**PROVIDED DATA:**
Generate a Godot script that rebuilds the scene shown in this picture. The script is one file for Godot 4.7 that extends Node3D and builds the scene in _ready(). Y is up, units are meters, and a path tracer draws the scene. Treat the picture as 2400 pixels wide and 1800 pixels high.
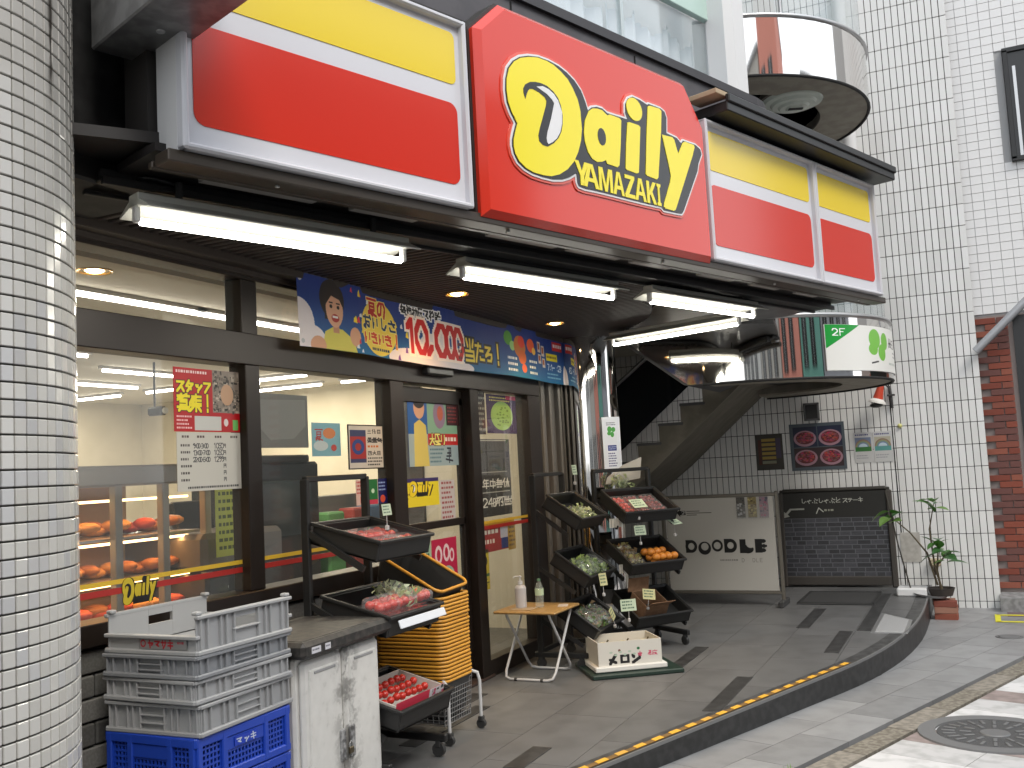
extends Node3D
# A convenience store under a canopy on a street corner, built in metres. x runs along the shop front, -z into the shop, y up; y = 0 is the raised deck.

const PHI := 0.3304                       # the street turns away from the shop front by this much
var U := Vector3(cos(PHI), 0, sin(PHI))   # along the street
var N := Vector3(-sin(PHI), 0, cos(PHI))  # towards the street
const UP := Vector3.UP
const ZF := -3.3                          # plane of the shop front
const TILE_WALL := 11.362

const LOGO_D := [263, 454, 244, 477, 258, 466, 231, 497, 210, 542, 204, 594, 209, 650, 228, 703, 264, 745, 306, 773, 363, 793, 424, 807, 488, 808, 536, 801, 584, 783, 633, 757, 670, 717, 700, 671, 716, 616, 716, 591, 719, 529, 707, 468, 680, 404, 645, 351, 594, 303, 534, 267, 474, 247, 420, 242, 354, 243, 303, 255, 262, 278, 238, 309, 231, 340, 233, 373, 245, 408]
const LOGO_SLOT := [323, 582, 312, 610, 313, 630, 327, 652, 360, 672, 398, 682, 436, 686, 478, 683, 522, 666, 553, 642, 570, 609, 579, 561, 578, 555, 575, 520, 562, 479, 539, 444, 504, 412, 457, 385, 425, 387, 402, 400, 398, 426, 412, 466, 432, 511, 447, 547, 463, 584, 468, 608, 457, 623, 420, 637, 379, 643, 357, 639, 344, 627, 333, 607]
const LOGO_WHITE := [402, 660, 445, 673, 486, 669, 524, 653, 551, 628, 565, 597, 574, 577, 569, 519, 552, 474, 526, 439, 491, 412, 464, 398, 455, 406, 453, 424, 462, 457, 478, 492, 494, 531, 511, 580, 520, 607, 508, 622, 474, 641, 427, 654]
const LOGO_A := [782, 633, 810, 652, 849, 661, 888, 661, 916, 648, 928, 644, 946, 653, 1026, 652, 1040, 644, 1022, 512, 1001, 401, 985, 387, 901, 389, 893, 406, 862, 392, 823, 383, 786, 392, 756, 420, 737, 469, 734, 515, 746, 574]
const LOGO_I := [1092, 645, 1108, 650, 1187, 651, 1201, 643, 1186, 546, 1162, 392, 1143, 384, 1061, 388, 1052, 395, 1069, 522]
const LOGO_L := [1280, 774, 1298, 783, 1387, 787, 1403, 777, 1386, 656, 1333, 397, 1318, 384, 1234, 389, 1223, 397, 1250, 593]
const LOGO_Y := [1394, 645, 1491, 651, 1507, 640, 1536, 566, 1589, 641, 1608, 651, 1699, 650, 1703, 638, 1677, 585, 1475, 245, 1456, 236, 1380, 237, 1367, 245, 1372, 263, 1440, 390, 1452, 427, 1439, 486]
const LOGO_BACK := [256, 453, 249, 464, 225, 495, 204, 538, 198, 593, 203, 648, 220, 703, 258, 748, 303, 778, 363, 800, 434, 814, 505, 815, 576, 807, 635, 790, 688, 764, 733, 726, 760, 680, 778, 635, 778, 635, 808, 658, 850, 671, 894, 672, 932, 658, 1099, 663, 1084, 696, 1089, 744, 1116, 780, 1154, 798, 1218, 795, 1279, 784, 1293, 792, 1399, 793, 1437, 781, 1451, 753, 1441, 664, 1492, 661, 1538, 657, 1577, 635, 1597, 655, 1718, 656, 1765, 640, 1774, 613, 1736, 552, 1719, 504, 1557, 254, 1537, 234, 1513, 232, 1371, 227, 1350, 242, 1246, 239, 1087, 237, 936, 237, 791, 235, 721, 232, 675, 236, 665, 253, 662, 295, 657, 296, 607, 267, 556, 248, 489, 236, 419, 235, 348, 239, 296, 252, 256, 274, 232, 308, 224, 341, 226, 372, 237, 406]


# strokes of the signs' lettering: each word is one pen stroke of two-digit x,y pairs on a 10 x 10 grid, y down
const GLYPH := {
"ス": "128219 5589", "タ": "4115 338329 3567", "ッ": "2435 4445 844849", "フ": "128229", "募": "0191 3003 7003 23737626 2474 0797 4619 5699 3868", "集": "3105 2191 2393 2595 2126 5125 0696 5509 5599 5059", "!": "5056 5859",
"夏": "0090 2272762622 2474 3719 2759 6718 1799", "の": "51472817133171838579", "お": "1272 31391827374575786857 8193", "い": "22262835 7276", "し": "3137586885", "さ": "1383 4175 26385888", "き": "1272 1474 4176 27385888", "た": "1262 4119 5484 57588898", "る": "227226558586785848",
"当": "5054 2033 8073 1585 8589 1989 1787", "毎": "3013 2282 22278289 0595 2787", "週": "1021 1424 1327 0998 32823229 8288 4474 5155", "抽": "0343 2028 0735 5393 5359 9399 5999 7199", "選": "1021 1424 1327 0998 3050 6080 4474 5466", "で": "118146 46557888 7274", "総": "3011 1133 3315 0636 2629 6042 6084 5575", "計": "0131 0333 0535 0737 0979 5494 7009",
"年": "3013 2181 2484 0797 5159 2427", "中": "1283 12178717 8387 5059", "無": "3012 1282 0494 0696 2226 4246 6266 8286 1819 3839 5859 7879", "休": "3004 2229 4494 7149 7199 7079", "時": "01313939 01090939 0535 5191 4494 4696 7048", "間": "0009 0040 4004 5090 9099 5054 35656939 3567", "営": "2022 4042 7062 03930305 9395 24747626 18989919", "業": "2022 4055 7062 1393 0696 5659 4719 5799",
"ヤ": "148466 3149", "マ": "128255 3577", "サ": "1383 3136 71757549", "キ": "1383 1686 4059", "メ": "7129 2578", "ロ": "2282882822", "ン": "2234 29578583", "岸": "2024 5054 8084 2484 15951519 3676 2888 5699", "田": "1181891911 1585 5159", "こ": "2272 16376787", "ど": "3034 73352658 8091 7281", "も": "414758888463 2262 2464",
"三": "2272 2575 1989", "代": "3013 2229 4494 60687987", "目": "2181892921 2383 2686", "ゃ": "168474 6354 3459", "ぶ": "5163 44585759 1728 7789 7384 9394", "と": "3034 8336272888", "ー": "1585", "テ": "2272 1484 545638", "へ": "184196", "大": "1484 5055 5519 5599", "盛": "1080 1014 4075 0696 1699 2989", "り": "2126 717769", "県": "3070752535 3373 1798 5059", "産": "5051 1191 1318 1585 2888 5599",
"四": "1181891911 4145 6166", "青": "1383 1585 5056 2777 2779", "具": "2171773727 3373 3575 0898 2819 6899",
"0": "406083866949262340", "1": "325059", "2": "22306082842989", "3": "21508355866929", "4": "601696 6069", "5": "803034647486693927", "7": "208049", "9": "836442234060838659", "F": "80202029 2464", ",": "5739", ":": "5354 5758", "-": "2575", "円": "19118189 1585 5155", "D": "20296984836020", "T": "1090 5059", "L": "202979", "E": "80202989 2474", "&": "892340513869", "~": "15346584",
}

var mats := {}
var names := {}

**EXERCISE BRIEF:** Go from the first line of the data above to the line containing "# A convenience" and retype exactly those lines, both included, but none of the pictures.

**FINISHED ANSWER:**
Generate a Godot script that rebuilds the scene shown in this picture. The script is one file for Godot 4.7 that extends Node3D and builds the scene in _ready(). Y is up, units are meters, and a path tracer draws the scene. Treat the picture as 2400 pixels wide and 1800 pixels high.
extends Node3D
# A convenience store under a canopy on a street corner, built in metres. x runs along the shop front, -z into the shop, y up; y = 0 is the raised deck.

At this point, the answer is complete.